Indeed, the fidelity is rough, as it should be, but the ideas, the chemistry — the magic is all there. The first couple discs are pretty much filled with impromptu jams, “Belshazzar,” two takes at two different tempos of “Big River” and “Folsom Prison Blues” by Johnny Cash, Hank Williams’ “You Win Again,” and a breezy swoop through poet Charles Badger Clark’s “Spanish Is The Loving Tongue.” Dylan would integrate country music back to his own music on his next few albums, and it pretty much started here.

But then there are the traditional songs, and John Lee Hooker blues, and even Curtis Mayfield’s “People Get Ready.” And somewhere along the way, Dylan starts to come up with own stuff, first with off-the-cuff shenanigans like “See You Later Allen Ginsberg” and then the more developed “Tiny Montgomery,” filled with lines that Dylan likely let flow on his typewriter prior to coming in. It’s really on the third disc when the whole thing sort of surges forth with a batch of original material, starting with “Million Dollar Bash.” Here’s Dylan and the Hawks in all their splendor, a salty sing-along that fits as comfortably and snug as a pair of well-worn slippers.

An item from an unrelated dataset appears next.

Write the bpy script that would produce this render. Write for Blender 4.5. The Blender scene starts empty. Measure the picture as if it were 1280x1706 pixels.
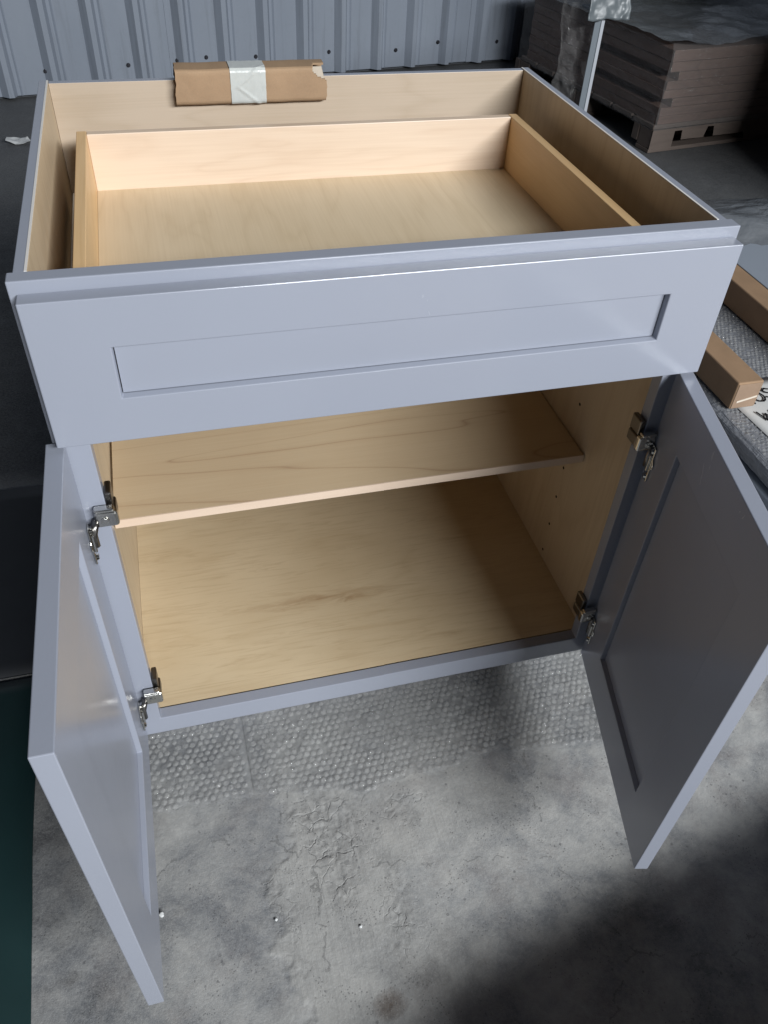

It goes deeper with “I’m Not There,” with all the trimmings of a Dylan song. Then we get to the real meat of songs that became Dylan classics like “I Shall Be Released” (previously released) and “This Wheel’s On Fire” (on which Rick Danko shares a writing credit). On the fourth disc, there are multiple takes of “Tears of Rage” (written with Richard Manuel), “Quinn The Eskimo” (released in January 1968 as “Mighty Quinn” by Manfred Mann), “Open the Door Homer” and “Nothing Was Delivered.” Two takes of “Odds And Ends” kicks things up electrically, with Robertson taking a lead and Hudson’s organ facilitating the flow, as it does through most of these recordings.

The fifth disc features swaying versions of “Blowin’ In The Wind” and “It Ain’t Me Babe,” and you get the impression that by this time, as the season began to change and the leafs started to turn in the surrounding Catskill Mountains, Dylan and company were feeling a bit restless and feisty. Both this disc and the final discs are filled with reworked oldies, fragments, sketches, ballads and country crooners. Jumping from something like the traditional “900 Miles From My Home” to the jazzy excursions of “All You Have to Do is Dream” to the gospel of “Will The Circle Be Unbroken?” to “Next Time On The Highway,” a bluesy romp that seems to have reinvigorated any misgivings Dylan had about the day he crashed his motorcycle.

The Basement Tapes Complete: The Bootleg Series Vol. 11 is bundled with a second book filled with graphics of tape boxes, album and singles cover art, record labels, news clips, and a slew of Elliott Landy photos). Altogether, this is what many Dylan followers would call the holy grail, the very essence of his transformation from folksy pop star to earnest and elder spokesman of the counter-culture, reaching back to his roots, rearranging his priorities and marking anther chapter in a career that continues to spiral, rivet, roll and make unexpected turns at the very whim of an artist’s capricious nature.